Ring mottle glass is an opalescent glass in which rates of crystal growth have been controlled to create ring-shaped areas of opacity. The effect is a visual surface mottling. Ring mottle glass refers to sheet glass with a pronounced mottle created by localized, heat-treated opacification and crystal-growth dynamics. Tiffany's distinctive style exploited glass containing a variety of motifs such as those found in ring mottle glass, and he relied minimally on painted details.

This type of glass has a locally varying opacity; the “rings” are more opaque than the surrounding matrix. Ring mottled glass is used to provide color and image gradation that is non-streaky, or non-linear. The naturally rounded shape of each ring breaks up the more typical streakiness of stained glass. The artist, using ring mottles, can create shading and imagery unavailable from other glass types.

8. Drapery Glass

Glass sheets with multiple dramatic folds, likened to those in hanging drapes. Drapery glass refers to a sheet of heavily folded glass that suggests fabric folds. Tiffany made abundant use of drapery glass in ecclesiastical stained glass windows to add a 3-dimensional effect to flowing robes and angel wings, and to imitate the natural coarseness of magnolia petals.

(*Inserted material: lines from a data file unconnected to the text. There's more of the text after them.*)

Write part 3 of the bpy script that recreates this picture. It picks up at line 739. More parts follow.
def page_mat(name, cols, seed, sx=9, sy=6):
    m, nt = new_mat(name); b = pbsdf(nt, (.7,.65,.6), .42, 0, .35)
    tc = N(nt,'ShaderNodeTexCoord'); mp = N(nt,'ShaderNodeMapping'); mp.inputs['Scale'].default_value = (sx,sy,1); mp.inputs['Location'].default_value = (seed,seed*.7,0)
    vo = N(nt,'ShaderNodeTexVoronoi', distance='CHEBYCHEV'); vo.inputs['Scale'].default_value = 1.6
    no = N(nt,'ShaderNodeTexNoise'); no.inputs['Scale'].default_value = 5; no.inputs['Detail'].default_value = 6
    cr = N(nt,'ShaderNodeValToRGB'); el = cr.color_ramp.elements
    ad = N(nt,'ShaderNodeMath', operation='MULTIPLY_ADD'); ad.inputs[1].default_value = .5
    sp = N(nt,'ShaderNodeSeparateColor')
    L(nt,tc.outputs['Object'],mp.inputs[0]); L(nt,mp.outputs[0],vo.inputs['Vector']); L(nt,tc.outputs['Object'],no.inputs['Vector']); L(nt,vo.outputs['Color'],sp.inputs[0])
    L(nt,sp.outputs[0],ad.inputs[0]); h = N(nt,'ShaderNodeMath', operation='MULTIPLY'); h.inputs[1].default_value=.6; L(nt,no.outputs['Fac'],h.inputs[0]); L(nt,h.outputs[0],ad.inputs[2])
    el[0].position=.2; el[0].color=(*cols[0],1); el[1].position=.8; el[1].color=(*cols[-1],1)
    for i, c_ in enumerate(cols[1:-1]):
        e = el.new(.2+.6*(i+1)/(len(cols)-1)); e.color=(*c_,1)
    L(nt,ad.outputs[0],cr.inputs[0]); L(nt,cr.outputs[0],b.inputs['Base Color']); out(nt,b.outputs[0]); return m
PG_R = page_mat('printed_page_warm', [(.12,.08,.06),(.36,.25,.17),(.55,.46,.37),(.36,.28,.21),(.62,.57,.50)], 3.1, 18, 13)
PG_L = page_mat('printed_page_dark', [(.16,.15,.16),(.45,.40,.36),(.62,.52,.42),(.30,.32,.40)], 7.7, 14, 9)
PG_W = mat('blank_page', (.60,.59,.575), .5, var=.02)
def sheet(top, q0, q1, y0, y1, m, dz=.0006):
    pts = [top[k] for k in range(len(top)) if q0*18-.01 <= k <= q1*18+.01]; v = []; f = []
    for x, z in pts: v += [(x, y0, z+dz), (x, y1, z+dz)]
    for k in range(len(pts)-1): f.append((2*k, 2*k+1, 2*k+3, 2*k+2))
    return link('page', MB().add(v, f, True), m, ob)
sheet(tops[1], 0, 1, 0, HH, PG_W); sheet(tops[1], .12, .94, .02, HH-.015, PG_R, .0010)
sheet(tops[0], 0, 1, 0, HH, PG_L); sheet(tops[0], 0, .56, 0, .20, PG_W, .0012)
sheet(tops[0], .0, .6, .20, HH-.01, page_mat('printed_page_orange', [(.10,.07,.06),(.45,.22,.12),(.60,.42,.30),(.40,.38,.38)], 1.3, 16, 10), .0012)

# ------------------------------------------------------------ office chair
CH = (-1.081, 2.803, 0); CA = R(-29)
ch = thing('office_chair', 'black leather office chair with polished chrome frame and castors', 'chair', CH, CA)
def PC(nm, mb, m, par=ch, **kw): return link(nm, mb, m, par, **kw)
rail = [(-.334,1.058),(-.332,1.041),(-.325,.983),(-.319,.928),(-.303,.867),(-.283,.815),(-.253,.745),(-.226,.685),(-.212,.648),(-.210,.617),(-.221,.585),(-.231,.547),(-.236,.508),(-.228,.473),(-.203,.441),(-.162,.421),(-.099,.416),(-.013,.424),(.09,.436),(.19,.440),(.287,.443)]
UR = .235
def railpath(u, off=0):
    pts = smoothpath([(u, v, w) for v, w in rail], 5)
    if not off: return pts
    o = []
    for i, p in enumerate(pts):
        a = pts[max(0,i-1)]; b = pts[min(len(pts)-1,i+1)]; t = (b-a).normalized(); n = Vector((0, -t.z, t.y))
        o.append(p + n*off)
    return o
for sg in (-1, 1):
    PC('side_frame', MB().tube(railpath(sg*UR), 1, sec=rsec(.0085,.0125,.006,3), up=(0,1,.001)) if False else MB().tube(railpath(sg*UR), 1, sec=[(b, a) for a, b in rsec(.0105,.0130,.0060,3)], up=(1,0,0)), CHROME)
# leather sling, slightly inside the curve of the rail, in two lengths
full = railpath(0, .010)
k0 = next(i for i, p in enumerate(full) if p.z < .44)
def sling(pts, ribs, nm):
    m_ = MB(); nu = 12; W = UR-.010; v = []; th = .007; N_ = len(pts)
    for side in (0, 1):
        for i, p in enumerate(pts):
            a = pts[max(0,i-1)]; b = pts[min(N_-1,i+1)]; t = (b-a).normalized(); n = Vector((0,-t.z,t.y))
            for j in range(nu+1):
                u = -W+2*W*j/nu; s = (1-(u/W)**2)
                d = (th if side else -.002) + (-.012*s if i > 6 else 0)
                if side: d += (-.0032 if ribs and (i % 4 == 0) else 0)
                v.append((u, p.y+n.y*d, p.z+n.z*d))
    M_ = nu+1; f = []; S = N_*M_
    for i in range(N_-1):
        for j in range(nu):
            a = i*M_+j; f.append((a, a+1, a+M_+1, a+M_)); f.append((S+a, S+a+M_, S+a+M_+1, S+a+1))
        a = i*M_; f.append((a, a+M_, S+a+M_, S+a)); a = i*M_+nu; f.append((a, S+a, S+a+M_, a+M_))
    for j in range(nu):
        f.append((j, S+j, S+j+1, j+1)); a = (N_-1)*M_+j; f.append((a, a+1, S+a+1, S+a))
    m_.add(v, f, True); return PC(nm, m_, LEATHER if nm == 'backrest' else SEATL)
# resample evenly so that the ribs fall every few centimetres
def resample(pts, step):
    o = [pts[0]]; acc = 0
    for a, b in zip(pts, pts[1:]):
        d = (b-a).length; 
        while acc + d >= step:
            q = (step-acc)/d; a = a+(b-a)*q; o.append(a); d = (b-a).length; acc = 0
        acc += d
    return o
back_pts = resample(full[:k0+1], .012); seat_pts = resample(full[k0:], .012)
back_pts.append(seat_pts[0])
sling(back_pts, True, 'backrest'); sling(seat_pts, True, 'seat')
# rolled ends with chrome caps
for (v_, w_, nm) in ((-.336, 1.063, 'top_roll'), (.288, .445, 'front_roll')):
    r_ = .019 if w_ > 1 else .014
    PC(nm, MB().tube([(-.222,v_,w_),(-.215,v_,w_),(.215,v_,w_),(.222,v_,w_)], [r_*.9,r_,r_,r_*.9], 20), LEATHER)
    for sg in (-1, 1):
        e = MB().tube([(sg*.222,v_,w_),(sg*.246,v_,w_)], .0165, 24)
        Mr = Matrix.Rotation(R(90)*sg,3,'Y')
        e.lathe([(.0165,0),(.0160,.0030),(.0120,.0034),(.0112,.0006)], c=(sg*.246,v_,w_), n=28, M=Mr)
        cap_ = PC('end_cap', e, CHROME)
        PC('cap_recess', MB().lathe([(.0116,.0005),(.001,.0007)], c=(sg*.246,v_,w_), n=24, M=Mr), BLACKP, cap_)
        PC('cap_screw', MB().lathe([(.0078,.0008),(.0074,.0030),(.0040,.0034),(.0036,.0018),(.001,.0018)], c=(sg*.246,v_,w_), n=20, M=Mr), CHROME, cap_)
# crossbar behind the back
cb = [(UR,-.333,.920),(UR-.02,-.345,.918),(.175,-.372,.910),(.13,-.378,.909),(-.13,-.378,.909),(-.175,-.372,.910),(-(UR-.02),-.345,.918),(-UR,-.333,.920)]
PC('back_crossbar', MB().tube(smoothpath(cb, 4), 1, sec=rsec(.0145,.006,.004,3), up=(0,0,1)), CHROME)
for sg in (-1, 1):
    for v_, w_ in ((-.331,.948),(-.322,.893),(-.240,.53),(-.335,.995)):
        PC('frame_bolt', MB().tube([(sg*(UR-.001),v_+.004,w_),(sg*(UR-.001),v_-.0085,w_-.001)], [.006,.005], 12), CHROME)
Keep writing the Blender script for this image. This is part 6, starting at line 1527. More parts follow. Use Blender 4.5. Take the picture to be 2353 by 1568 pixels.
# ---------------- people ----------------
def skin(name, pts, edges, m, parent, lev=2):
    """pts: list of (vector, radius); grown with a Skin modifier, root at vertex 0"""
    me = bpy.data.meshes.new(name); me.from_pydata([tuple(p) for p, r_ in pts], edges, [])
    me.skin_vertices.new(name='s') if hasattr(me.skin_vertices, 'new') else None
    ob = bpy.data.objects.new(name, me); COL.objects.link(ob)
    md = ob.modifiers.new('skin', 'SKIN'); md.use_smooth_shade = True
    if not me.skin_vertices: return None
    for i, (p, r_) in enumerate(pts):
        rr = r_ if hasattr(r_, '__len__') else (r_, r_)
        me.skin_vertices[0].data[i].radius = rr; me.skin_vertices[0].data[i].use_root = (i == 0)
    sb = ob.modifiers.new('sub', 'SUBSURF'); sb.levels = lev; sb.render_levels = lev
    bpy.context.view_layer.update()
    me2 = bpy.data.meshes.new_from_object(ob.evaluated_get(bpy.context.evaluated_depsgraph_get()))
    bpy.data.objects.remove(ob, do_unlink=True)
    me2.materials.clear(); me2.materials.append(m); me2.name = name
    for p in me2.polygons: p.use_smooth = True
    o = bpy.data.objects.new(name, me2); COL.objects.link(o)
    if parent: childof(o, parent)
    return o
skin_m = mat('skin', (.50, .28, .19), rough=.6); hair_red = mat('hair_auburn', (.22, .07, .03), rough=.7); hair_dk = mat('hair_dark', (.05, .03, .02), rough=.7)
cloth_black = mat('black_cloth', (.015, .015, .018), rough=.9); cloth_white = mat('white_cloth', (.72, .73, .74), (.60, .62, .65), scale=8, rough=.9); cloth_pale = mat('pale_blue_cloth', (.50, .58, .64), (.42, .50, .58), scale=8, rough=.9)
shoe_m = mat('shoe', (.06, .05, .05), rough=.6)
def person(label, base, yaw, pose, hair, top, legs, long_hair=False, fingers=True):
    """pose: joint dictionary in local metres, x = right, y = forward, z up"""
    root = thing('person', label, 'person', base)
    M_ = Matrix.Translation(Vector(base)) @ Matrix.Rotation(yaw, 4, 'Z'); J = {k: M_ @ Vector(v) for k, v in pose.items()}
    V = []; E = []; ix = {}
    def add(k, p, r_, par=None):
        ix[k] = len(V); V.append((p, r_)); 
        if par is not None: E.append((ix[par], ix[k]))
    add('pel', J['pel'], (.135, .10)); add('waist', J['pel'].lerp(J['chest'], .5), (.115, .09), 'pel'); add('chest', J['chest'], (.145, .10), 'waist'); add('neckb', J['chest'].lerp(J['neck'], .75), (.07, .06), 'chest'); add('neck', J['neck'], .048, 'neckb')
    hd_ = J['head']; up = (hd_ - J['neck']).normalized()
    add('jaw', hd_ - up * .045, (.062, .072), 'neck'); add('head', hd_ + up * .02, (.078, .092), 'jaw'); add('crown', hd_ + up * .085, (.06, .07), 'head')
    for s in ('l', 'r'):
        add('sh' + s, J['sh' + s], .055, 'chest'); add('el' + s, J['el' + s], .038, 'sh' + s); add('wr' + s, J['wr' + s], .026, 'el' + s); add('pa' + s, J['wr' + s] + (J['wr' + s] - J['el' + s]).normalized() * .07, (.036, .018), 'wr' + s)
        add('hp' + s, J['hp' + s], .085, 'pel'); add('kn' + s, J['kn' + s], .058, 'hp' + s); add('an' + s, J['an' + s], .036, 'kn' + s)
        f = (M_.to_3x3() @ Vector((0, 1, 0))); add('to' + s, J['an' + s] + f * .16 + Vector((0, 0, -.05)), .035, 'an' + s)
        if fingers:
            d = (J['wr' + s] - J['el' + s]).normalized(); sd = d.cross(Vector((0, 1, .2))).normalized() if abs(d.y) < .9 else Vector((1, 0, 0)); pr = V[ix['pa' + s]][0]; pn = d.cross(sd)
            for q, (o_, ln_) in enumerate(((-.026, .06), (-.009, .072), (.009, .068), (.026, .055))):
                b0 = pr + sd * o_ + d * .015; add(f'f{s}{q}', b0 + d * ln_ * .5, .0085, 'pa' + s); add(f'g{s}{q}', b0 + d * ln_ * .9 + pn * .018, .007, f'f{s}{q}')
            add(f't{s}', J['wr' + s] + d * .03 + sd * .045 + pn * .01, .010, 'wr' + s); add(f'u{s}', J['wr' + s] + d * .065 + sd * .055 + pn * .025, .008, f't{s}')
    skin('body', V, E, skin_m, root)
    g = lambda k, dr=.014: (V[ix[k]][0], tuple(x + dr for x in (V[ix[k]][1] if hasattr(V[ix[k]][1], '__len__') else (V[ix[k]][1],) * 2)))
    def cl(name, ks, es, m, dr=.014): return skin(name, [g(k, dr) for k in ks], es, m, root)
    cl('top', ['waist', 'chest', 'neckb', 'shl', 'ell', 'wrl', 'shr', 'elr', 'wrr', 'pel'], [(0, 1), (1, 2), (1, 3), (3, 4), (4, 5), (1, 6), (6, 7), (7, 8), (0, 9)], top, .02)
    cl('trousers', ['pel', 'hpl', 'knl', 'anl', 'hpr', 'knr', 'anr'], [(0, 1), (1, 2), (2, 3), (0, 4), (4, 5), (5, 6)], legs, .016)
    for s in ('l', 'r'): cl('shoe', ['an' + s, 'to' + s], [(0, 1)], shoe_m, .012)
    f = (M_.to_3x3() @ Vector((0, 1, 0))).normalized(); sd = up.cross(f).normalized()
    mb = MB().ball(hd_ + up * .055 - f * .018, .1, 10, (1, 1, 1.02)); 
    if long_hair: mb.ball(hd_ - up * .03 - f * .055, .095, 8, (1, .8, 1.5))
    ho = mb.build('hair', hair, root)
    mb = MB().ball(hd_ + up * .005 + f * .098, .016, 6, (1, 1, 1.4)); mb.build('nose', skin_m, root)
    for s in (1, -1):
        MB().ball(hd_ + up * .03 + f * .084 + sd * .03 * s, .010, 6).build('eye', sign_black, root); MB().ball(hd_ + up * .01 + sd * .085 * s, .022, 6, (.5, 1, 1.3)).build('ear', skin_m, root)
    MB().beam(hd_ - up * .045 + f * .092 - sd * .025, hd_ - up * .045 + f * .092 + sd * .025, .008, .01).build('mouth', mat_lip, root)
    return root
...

To create drapery glass, the molten glass is shaped by taking a hand held roller and using it like a rolling pin to create "speed bumps" on the surface. It can also be tugged and pulled by hand using steel tongs to create the deep fabric-like folds in the surface. It is easy for the glassmakers to get burnt while making this unusual glass and extreme care must be taken while rolling the glass.